Parallel Forking Call Flows

The ESBC supports parallel forking within multiple contexts. These context include adjusting target lists based on FQDN responses, 302 responses as well as LDAP and LRT dips. These contexts provide a framework within which the ESBC invokes parallel forking when triggered. The flow diagrams presented here, therefore, have similar structures with the triggers and results of parallel forking residing within the flows at similar points within each flow, and with similar denotation.

For example, consider the simple call flow presented at the beginning. The basic configuration that produces this flow is below. This same call flow would apply for multiple equivalent functions by changing the next-hop value.

local-policy        
from-address                *
to-address                  2222
source-realm                sip192
parallel-forking            enabled       
policy-attribute            
next-hop                    UAS1
realm                       sip172                
cost                        10       
policy-attribute               
next-hop                    UAS2
realm                       core2
cost                        10

The same call flow would result when using:

A DNS dip, such as sip.pstnhub.microsoft.com
An LDAP dip, such as ldap:default-query
An LRT dip, such as lrt:test1
A multi-stage lookup, such as:
- next-hop LRT:Test1;key=$TO
- lookup multi

Parallel Forking and 302 Response

Consider the scenario wherein the ESBC engages parallel-forking with one of the target stations replying with a 302: Moved. In this case the ESBC responds to the 302 by using the new station within the parallel forking step. The system removes UAS2 from consideration and add UAS3 as a replacement.

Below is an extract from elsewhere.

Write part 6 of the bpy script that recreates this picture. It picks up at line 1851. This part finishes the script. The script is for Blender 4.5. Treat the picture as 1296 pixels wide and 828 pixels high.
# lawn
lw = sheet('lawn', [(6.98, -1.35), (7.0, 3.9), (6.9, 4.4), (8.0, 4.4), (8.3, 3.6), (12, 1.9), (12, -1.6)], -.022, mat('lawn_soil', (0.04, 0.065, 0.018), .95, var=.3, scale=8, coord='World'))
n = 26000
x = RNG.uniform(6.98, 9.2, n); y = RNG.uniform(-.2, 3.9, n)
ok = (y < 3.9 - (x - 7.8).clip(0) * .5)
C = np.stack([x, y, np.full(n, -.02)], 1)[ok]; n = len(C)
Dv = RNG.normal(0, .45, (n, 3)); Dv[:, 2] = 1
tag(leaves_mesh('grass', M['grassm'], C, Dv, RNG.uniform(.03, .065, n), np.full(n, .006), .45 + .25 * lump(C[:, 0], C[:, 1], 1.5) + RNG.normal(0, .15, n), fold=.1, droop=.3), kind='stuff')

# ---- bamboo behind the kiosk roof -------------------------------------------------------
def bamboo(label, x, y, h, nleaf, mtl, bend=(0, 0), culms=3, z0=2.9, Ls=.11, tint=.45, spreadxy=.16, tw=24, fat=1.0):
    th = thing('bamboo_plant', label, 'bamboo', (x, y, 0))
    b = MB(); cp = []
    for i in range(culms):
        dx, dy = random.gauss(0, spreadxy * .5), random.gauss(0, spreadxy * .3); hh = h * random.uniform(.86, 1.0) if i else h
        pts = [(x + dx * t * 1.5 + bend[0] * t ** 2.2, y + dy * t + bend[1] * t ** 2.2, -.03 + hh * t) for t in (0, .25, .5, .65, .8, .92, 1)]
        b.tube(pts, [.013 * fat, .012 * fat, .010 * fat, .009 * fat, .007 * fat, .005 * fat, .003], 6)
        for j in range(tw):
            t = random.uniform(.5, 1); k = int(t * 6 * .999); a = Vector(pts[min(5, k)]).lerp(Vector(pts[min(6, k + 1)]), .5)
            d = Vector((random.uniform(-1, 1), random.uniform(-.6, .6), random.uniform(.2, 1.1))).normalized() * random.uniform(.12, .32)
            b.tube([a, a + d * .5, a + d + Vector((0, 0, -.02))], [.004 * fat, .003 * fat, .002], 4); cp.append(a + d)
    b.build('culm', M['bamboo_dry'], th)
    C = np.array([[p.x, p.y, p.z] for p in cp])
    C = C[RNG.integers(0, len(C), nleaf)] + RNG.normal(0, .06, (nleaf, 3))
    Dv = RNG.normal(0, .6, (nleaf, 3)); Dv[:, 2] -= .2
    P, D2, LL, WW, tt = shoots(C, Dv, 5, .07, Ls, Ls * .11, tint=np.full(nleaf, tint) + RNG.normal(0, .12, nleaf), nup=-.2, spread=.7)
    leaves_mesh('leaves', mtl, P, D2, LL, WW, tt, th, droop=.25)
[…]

This image depicts the ESBC supporting Parallel Forking with a 302 Response.

Parallel Forking and PRACK

In this scenario, the ESBC and both UAS end points support PRACK, but the PSTN does not. The ESBC supports the requirements the end points send for the PSTN and supports the PRACK transactions.

This image depicts the ESBC supporting Parallel Forking with a local PRACK.

Parallel Forking and PRACK2

In this scenario, the ESBC and the PSTN support PRACK, but both UAS end points do not. The PSTN generates the 100-rel requirement and the ESBC supports the requirement and the PRACK transactions on behalf of the end points.

This image depicts the ESBC Supporting Parallel Forking with a PSTN PRACK.

Parallel Forking and Early Media

An important feature to support within parallel forking is early media. This next call flow shows all three destinations UAS1,UAS2 and UAS3 sending early media. The ESBC is supporting this media, relaying it to the PSTN while the scenario finds an end station, UAS2 in this case, to answer the call. After the 200 OK comes from UAS2, the ESBC cancels the setups to UAS1 and UAS3.

Key to this feature is the ESBC latching to the most recent early (eg, the last) SDP/media flow when multiple endpoints (UAS below) send early SDP/media. The ESBC makes any previous early media inactive, preventing the PSTN from having to handle multiple early media flows simultaneously.

This image depicts the ESBC Supporting Parallel Forking with all stations issuing early media.

Parallel Forking to a Session Agent Group

In this scenario, the ESBC receives an INVITE that triggers a local policy to UAS1 and a local policy to a Session Agent Group. Although a session agent group can participate as a parallel forking target, it's members do not, with the ESBC instead cycling through all other SAG members serially. Therefore, the ESBC attempts to reach UAS1 and SAG:SA1 first, in parallel. In this flow, SAG:SA1 accepts the call and sends a 200 OK. So the ESBC CANCELs UAS1 and never contacts SAG:SA2.